THE CONTEMPORARY WORLD
SUBJECT CODE: SOC SCI 15
TIME/DAYS: 10:30AM - 12:00PM / TTH
Instructor: V.A.P.Wacdagan
GLOBALIZATION
Globalization is a global movement towards integration of the economy,
finance, commerce, and communications. Globalization means opening up
local and nationalistic perspectives to a broader view of an interconnected and
interdependent world with free transfers of capital, goods, and services across
national boarders.
Three Theories of Globalization
1. The World-Economy or Hyperglobalisationism
    • The process by which capitalist world-system spreads across entire
      globe.
    • The global marketplace has become so advanced and integrated that the
      nation-state is becoming obsolete.
    • World-economy comprises of a single world market, and a single, mobile
      labor force.
    • Core Countries: higher-skill, capital-intensive production, active
      armed forces, consume much of the profits. (E.g., U.S, Britain, France,
      Germany, Japan)
    • Peripheral Countries (least developed nations): low-skill, labor-intensive
      production, and extraction of raw materials, weaker armed forces,
      weaker economy e.g., poorer, recently independent colonies)

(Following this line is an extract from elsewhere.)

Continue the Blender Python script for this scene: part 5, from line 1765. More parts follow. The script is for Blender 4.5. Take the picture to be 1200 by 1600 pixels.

    • Semi-Peripheral Countries: less dependent on the core than the
      peripheral areas, more diversified economies, and stronger military
      forces than the peripheral countries (e.g., Canada, China, Australia)
      (e.g., poorer, recently independent colonies)
2. The Regional Bloc Theory or Global Scepticism
    • Disagree strongly with hyperglobalists
    • Single world market exists
    • The growing internationalization of trade and investment is the growth of
      regional economic blocs (e.g., European Union and East Asian
      Community)
    • No single government or institution guiding the process
    • The growth of regional trading blocs: benefited some countries (mainly
      those within the blocs) and disadvantaged others
    • It is not a reality, but a strategy to extend capitalism: violent protests
      against globalization occur
    • Capitalism emphasizes competition and financial efficiency over care for
      oppressed and disempowered people.
3. The Third Way Theory or Transformationalism
    • Seeks to find a relationship between economic processes occurring at the
      global and local scales
    • Known as a transformationalism view because it looks for ways of
      transforming the powers of the nation-state to cope with pressures of
      globalization
    • Challenge existing institutions to reform/restructure, or encourage
      greater local autonomy
    • Linked to political agenda
    • Think globally, act locally
    • Maintain diversity in the face of economic forces that promote
      uniformity.
UNDERLYING PHILOSOPHIES OF THE VARYING DEFINITIONS OF
GLOBALIZATION
1. MODERNIZATION THEORY
   • Globalization is an undertaking.
   • Engenders economic development, political progress, and sociocultural
     diversity.
2. DEPENDENCY THEORY
   • Globalization is a catalyst of economic underdevelopment and
     dependency.
   • The dissolution of local cultures.
3. MANFRED STEGER (2005)
   • Globalization is the expansion and intensification of social relations and
     consciousness across world-time and across world-space.” Expansion
     refers to “both the creation of new social networks and the multiplication
     of existing connections that cut across traditional political, economic,
     cultural, and geographic boundaries.
   • Globalization change our current conditions based on the modern system
     of independent nation-states.
4. BARBER (1992)
   • Defines globalization as the opposite of localization
   • He argues that “Four imperatives make up the dynamic world” which are
     Market, Resource, Information Technology, and Ecological
     Imperatives.
   • According to him, each of these can be considered a factor to shrinking
     the world and diminishing the salience of national boarders.